1910 was a year of two general elections, the first in January and the second in December. At both elections the Liberal Party was led by Herbert Asquith, who had been prime minister since 1908.
On 29 March, The Times diary column, TMS, had a piece which asserted that “after the second poll …the prime minister rushed off to the south of France to get some sun. He was so desperate to get away he forgot he had a commitment to dine with the King [Edward VII]. The monarch was not amused.”
In fact this extraordinary prime ministerial blunder occurred after the January, not the December, election.
Alistair Lexden wrote to The Times to point out the error (the latest of a number he has spotted in the paper over the years).

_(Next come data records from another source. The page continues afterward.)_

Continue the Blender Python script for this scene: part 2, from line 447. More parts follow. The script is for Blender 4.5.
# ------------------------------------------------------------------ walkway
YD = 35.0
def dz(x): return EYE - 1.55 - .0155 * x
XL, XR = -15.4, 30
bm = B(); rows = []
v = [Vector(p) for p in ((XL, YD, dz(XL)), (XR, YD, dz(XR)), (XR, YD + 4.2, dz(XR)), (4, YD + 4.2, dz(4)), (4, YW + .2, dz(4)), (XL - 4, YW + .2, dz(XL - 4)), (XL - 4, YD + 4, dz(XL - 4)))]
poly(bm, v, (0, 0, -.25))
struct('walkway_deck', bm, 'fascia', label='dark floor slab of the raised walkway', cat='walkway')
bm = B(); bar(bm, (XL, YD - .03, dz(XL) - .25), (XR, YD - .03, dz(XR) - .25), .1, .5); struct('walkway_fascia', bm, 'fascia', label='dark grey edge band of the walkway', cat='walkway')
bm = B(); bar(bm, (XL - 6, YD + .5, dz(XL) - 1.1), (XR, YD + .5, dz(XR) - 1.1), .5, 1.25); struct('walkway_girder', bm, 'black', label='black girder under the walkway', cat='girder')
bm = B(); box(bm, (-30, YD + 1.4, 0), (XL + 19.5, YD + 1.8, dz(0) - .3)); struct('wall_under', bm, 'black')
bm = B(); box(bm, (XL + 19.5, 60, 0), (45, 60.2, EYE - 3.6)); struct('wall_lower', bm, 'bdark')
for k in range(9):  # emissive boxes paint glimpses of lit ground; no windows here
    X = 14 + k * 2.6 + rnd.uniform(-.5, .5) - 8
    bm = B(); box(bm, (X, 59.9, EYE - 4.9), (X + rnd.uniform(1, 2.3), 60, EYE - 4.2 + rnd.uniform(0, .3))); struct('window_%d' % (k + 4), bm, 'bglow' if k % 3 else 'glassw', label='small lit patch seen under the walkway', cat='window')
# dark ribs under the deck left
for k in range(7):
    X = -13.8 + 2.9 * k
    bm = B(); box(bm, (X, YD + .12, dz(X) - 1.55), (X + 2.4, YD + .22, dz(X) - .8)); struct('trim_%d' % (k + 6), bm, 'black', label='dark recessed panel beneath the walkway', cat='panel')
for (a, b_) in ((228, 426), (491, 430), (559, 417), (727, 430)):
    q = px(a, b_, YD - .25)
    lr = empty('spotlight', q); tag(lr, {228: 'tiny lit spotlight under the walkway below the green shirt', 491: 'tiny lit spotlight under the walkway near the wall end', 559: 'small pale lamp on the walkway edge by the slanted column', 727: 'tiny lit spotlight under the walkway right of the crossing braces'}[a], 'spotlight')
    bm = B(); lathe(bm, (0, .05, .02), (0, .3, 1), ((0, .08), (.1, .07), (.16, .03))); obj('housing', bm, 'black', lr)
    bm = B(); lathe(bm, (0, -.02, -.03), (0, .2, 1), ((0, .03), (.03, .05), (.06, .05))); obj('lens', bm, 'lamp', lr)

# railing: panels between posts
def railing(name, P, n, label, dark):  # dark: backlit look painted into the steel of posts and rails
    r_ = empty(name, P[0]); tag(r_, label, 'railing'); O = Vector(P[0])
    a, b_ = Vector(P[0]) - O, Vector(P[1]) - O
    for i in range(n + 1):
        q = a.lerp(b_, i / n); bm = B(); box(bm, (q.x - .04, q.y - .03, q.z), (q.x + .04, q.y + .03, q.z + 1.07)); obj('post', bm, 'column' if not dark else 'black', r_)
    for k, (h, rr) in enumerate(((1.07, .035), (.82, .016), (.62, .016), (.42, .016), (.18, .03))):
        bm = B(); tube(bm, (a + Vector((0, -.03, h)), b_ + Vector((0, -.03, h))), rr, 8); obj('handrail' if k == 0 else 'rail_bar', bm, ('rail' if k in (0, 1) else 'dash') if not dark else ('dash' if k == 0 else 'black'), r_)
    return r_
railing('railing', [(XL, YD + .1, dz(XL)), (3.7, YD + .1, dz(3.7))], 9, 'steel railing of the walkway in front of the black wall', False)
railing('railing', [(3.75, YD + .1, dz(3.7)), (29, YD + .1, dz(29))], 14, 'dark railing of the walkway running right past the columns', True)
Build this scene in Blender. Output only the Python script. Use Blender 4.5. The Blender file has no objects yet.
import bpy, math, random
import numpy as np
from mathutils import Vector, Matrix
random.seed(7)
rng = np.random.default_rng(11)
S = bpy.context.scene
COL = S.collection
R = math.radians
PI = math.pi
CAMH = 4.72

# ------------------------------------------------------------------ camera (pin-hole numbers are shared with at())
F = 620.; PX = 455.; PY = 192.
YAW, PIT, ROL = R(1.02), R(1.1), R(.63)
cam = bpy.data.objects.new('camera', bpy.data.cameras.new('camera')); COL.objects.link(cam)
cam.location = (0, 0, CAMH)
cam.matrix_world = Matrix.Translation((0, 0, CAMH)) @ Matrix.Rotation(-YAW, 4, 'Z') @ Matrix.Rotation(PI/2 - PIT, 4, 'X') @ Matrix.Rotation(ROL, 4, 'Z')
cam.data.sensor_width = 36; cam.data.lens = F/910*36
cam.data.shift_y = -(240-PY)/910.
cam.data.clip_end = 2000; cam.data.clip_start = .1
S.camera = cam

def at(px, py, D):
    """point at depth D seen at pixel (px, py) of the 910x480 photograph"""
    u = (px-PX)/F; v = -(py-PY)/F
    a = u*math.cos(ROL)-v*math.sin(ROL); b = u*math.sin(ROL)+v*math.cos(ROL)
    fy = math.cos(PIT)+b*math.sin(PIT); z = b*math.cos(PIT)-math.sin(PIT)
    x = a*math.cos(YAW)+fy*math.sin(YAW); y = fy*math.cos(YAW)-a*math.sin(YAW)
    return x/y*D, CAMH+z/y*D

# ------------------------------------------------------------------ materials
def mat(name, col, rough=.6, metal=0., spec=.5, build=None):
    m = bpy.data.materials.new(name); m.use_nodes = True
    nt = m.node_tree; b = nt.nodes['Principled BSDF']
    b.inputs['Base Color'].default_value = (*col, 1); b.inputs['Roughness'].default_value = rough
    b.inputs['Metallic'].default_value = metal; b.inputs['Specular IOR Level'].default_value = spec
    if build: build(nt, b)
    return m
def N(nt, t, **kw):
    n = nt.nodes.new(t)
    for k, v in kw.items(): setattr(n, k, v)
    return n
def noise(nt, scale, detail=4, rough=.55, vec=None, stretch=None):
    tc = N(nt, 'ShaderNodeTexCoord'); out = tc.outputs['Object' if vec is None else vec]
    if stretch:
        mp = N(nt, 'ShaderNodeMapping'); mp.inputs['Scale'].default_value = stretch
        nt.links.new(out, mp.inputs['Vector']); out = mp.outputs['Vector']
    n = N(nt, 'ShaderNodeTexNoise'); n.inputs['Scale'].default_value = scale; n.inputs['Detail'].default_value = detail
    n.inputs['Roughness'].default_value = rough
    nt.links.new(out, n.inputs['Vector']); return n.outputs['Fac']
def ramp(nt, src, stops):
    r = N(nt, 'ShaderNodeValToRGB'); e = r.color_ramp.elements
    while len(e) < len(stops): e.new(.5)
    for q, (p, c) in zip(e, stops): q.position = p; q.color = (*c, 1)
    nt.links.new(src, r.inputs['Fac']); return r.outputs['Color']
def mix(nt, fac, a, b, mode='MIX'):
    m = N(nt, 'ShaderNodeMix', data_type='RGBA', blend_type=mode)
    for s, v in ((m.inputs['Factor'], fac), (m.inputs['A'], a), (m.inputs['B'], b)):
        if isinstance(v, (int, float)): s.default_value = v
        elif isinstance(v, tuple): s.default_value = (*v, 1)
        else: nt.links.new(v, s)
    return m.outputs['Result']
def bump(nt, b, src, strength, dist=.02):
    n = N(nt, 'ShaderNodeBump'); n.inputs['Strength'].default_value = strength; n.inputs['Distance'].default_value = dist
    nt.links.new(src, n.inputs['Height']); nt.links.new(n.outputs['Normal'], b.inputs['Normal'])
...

He cited the amusing description of this act of lèse-majesté given by Jane Ridley in her brilliant biography, Bertie: A Life of Edward VII (2012): ‘Bertie invited Asquith to dine and sleep at Windsor. In a breach of etiquette which seemed to confirm Bertie’s view that he had no manners, Asquith rushed off to France without even writing a letter. When Margot [Asquith] realised what a blunder her husband had made, she hastened to explain to Knollys [the King’s Private Secretary] that Asquith was exhausted after sitting up for two nights with his daughter Violet who was devastated by the death of her fiancé Archie Gordon in a car crash. Margot asked to see the King to apologise. “I would much like to do this in person if only to stop all the insufferable gossip and the joy my political enemies (few I think!) have in repeating that the King is angry with us”. Knollys replied that “as the matter in question is an official one, it will perhaps be better that, if anything is said to him on the subject, it should come from the Prime Minister himself.” ‘
What, if anything, the contrite Asquith said to the King does not seem to have been recorded.